__DATA TO PROCESS__:

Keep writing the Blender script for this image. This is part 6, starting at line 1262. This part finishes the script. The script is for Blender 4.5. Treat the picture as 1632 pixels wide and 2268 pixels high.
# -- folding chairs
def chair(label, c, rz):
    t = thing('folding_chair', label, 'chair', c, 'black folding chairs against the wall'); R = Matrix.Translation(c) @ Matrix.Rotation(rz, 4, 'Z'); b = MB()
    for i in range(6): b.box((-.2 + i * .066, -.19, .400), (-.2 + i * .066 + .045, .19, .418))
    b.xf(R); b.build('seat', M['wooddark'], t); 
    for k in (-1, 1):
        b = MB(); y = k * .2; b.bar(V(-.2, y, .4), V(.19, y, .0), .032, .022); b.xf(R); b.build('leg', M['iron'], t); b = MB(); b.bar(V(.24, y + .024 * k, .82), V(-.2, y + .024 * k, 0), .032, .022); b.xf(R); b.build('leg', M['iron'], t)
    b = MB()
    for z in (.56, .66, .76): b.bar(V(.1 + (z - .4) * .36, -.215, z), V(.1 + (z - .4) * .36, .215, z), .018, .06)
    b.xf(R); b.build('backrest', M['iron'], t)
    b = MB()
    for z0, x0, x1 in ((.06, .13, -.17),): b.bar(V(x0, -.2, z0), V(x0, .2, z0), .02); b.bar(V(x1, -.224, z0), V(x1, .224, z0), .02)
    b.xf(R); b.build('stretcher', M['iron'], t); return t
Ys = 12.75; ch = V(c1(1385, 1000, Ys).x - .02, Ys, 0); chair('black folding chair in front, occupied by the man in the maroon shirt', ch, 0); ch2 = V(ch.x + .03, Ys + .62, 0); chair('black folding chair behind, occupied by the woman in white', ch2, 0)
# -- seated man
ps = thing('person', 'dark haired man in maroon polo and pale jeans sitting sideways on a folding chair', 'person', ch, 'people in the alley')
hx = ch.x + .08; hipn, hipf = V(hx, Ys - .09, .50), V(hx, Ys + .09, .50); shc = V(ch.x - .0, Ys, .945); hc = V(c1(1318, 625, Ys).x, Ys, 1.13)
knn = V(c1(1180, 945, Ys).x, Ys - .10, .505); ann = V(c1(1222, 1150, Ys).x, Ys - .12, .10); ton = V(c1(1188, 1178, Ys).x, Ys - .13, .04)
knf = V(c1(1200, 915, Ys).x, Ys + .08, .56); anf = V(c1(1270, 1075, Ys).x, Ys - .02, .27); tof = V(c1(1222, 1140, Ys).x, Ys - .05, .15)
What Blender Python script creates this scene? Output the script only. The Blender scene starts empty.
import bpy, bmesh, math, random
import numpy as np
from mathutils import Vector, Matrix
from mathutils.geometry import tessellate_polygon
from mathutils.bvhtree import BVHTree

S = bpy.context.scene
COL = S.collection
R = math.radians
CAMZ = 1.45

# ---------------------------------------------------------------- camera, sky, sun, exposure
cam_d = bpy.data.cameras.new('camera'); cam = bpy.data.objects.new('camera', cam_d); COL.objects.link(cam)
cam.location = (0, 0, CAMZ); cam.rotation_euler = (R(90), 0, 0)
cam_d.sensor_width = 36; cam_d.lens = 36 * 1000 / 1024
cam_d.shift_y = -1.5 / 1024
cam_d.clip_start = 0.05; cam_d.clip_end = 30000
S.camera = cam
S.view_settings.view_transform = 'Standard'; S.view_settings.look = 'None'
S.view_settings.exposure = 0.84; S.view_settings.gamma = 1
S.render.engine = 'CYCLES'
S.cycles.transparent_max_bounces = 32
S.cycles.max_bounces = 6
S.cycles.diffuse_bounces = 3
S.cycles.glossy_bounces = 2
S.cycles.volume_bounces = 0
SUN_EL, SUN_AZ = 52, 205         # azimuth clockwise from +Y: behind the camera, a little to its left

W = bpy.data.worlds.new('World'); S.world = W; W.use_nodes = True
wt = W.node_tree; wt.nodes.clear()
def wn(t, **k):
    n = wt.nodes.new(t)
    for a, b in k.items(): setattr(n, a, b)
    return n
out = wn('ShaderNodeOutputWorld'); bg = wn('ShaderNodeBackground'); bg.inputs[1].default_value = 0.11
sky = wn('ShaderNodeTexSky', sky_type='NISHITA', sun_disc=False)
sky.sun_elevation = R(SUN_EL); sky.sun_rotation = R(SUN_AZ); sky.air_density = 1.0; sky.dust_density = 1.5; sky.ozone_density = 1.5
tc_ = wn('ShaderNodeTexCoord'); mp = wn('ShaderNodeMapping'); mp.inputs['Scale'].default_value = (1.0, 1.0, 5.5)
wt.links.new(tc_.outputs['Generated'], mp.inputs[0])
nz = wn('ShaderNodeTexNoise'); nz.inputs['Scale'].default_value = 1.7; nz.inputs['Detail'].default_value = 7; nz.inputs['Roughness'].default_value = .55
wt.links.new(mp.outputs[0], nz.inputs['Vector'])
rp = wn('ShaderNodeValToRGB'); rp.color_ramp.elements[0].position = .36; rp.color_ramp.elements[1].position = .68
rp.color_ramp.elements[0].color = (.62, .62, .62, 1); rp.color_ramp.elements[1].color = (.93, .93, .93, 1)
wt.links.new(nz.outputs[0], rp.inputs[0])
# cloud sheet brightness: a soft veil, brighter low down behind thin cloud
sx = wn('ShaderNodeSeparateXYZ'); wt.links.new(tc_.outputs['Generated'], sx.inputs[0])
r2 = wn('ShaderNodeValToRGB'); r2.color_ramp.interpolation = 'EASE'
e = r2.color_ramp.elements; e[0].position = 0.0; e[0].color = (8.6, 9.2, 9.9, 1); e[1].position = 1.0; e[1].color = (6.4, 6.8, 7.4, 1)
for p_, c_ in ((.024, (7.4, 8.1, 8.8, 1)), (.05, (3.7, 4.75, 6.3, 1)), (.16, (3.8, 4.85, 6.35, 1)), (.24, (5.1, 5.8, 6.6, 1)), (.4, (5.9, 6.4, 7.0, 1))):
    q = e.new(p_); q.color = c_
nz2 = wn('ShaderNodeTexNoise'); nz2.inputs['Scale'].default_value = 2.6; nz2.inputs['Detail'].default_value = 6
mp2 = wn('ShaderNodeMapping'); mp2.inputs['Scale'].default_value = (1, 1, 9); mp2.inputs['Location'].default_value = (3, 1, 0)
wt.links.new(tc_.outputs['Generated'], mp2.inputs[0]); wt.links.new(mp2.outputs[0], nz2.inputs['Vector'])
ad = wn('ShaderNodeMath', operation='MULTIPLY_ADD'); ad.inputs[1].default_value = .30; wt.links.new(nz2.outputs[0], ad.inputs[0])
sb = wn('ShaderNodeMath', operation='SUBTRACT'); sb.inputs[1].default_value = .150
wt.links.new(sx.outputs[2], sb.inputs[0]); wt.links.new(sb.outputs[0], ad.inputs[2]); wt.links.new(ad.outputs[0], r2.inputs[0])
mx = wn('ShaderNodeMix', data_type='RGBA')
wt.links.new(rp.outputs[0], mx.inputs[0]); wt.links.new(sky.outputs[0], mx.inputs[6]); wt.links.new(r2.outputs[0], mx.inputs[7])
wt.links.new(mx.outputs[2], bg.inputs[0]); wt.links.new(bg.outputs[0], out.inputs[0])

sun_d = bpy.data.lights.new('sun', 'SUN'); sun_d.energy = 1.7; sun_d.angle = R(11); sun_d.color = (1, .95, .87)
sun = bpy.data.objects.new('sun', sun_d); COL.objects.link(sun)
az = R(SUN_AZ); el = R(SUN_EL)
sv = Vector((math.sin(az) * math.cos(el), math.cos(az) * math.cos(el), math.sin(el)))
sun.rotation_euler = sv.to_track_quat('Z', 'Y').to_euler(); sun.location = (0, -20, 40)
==
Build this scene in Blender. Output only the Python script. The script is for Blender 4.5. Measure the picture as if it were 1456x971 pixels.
...
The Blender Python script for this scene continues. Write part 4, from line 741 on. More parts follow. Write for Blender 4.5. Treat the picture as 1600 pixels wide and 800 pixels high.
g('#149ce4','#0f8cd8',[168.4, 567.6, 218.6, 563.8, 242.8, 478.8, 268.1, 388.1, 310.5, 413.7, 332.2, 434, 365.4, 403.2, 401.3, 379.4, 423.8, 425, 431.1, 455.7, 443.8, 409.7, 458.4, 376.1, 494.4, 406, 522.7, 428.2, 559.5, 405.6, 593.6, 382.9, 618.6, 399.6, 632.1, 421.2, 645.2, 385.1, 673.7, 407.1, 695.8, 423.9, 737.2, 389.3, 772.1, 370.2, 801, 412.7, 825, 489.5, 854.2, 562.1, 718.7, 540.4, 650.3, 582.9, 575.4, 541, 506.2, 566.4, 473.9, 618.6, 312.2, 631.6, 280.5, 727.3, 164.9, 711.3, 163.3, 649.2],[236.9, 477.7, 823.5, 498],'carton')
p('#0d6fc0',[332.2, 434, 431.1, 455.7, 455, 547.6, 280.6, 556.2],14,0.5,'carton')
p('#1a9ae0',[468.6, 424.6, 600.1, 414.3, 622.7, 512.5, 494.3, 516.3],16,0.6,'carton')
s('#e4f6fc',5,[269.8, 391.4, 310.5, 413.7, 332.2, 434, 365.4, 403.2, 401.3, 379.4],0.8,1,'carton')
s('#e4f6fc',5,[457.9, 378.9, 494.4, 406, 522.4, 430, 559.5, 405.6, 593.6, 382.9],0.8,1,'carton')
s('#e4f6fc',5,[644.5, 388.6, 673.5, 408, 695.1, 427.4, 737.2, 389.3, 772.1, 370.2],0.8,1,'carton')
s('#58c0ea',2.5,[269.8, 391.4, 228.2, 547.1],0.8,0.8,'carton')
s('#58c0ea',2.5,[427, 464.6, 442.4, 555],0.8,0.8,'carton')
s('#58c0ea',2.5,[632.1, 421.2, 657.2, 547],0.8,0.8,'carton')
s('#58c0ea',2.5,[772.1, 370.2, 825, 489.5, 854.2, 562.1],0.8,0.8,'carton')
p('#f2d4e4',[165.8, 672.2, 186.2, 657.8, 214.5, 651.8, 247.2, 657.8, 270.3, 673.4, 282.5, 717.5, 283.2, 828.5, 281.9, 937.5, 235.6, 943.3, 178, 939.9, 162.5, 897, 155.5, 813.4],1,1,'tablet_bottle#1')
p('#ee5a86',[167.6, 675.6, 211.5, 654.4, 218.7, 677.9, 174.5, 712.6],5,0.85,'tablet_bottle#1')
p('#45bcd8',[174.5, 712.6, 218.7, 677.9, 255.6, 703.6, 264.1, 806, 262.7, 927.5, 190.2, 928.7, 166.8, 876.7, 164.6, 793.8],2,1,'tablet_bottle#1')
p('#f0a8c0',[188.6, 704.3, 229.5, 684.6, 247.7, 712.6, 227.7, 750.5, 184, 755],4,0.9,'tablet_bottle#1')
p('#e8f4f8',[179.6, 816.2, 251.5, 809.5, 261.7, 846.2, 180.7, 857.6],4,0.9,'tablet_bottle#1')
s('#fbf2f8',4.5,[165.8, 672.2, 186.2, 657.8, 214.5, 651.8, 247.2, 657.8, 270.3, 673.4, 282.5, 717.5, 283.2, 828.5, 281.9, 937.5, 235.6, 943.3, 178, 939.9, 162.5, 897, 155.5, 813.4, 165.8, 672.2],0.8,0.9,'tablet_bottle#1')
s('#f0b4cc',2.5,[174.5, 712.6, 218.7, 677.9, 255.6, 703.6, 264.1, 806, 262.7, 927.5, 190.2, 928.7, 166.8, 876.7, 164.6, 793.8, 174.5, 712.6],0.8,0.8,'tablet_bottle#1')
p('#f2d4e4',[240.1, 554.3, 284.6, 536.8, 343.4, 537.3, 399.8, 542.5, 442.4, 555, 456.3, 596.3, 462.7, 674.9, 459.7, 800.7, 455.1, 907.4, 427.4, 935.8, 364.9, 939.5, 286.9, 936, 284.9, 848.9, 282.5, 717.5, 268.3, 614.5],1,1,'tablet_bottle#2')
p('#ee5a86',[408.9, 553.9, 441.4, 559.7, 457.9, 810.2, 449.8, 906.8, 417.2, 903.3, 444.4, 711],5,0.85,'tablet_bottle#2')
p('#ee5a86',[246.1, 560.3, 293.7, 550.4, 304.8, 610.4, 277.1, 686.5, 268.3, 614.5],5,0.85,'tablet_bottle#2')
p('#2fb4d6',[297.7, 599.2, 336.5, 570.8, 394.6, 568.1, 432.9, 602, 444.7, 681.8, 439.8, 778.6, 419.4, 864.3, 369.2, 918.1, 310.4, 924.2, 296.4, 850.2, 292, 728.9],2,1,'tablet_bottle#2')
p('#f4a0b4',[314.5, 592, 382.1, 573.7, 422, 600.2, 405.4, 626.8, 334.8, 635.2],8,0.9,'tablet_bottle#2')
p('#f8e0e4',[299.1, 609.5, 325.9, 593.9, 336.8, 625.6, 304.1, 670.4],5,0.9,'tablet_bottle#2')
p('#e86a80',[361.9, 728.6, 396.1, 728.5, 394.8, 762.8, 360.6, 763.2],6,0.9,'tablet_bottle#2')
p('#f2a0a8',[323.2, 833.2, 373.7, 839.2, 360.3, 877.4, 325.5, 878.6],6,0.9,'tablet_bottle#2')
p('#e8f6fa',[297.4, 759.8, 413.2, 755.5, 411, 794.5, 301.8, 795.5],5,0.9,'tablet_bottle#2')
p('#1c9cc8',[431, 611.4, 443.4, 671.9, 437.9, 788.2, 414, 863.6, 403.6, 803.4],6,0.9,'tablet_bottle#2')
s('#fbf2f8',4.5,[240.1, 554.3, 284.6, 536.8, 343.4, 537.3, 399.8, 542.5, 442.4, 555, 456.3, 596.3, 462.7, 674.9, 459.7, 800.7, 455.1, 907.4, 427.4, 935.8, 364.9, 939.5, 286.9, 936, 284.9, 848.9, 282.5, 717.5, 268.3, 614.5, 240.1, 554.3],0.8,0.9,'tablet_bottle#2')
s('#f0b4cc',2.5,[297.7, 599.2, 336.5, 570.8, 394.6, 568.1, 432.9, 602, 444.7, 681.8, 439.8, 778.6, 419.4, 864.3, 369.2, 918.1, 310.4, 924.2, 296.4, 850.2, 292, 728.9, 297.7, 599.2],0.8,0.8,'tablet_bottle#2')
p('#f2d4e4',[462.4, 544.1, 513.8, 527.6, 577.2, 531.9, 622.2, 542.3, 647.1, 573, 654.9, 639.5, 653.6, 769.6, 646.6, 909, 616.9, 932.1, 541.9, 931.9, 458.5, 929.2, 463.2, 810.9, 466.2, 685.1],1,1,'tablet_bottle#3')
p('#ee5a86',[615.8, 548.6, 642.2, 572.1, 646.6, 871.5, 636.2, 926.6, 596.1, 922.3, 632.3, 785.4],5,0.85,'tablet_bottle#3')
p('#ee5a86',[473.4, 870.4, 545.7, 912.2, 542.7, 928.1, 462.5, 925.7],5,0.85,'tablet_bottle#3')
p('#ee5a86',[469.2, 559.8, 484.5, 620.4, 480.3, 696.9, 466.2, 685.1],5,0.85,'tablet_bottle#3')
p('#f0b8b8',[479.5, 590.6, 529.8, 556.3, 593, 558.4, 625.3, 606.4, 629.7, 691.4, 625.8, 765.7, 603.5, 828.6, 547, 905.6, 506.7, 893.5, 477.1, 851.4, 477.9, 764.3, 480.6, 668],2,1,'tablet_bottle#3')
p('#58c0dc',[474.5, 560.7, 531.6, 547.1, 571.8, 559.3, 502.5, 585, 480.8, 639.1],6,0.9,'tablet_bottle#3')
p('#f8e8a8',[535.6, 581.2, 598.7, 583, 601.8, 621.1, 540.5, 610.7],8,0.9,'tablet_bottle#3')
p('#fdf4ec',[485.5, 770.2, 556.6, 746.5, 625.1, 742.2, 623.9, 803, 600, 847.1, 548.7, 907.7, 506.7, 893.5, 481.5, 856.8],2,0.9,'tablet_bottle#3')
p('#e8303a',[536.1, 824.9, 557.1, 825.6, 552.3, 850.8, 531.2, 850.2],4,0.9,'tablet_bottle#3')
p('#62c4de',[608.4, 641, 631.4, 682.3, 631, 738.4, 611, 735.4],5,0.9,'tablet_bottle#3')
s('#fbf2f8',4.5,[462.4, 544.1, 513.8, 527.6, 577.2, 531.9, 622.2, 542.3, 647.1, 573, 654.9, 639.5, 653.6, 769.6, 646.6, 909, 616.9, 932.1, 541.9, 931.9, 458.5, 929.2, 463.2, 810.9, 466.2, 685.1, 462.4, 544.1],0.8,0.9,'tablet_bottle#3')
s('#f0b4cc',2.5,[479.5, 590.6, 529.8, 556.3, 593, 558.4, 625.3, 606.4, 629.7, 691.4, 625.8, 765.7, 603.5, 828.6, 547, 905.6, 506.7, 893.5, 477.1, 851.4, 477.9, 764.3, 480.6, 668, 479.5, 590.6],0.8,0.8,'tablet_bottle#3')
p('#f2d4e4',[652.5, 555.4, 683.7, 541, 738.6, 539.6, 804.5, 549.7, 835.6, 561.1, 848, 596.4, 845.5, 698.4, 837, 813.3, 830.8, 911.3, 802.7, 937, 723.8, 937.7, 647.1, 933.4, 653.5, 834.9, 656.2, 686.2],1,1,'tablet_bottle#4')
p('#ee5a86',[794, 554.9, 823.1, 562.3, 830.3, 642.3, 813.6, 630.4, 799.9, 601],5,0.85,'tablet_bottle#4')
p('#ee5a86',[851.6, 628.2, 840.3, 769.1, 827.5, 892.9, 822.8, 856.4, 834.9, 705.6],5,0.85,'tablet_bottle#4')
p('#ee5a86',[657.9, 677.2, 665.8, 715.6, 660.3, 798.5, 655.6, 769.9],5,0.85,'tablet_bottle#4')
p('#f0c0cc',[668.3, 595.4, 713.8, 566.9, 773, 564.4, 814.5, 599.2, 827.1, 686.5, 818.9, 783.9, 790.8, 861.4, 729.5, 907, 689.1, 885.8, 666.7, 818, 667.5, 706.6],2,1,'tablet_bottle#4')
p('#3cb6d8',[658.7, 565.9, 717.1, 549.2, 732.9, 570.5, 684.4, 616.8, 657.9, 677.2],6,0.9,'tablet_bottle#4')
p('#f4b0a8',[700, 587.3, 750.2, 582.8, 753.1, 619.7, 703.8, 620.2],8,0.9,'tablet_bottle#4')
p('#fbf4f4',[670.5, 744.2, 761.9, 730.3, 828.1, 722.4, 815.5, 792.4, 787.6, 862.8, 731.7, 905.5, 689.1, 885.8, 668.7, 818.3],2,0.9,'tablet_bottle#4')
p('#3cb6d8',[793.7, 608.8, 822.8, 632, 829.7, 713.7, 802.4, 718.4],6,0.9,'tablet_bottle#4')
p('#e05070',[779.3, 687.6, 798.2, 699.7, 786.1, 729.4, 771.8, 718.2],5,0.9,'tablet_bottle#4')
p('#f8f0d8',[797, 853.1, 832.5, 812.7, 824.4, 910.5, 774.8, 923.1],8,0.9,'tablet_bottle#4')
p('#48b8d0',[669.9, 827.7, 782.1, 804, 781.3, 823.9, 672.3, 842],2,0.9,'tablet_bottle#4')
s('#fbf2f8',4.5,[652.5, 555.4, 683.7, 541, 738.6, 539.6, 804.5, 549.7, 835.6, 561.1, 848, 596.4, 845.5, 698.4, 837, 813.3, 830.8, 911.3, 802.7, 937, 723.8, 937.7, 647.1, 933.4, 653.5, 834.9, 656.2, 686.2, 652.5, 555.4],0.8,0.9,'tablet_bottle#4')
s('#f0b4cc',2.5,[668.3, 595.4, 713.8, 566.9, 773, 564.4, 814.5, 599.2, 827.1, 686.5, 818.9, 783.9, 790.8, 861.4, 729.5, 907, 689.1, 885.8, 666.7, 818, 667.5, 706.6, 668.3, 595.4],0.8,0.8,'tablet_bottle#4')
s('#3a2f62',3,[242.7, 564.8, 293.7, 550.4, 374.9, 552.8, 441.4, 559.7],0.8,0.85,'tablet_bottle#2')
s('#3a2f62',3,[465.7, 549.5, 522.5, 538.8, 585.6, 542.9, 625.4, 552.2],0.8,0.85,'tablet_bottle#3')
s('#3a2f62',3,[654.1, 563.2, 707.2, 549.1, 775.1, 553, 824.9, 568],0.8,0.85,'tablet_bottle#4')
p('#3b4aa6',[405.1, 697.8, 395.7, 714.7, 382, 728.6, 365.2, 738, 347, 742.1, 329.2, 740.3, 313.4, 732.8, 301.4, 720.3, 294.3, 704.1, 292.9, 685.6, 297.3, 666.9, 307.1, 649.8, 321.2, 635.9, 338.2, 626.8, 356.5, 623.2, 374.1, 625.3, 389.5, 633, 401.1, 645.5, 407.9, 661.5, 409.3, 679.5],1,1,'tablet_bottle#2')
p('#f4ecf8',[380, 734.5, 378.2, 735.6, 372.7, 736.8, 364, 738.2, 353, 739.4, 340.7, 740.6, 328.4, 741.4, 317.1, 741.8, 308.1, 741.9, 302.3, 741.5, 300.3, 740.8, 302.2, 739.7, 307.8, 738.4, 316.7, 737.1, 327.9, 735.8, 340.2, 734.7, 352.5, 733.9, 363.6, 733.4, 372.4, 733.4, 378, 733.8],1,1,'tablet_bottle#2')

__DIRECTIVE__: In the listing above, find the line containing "What Blender Python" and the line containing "CAMZ = 1.45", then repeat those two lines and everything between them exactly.

__TASK SOLUTION__:
What Blender Python script creates this scene? Output the script only. The Blender scene starts empty.
import bpy, bmesh, math, random
import numpy as np
from mathutils import Vector, Matrix
from mathutils.geometry import tessellate_polygon
from mathutils.bvhtree import BVHTree

S = bpy.context.scene
COL = S.collection
R = math.radians
CAMZ = 1.45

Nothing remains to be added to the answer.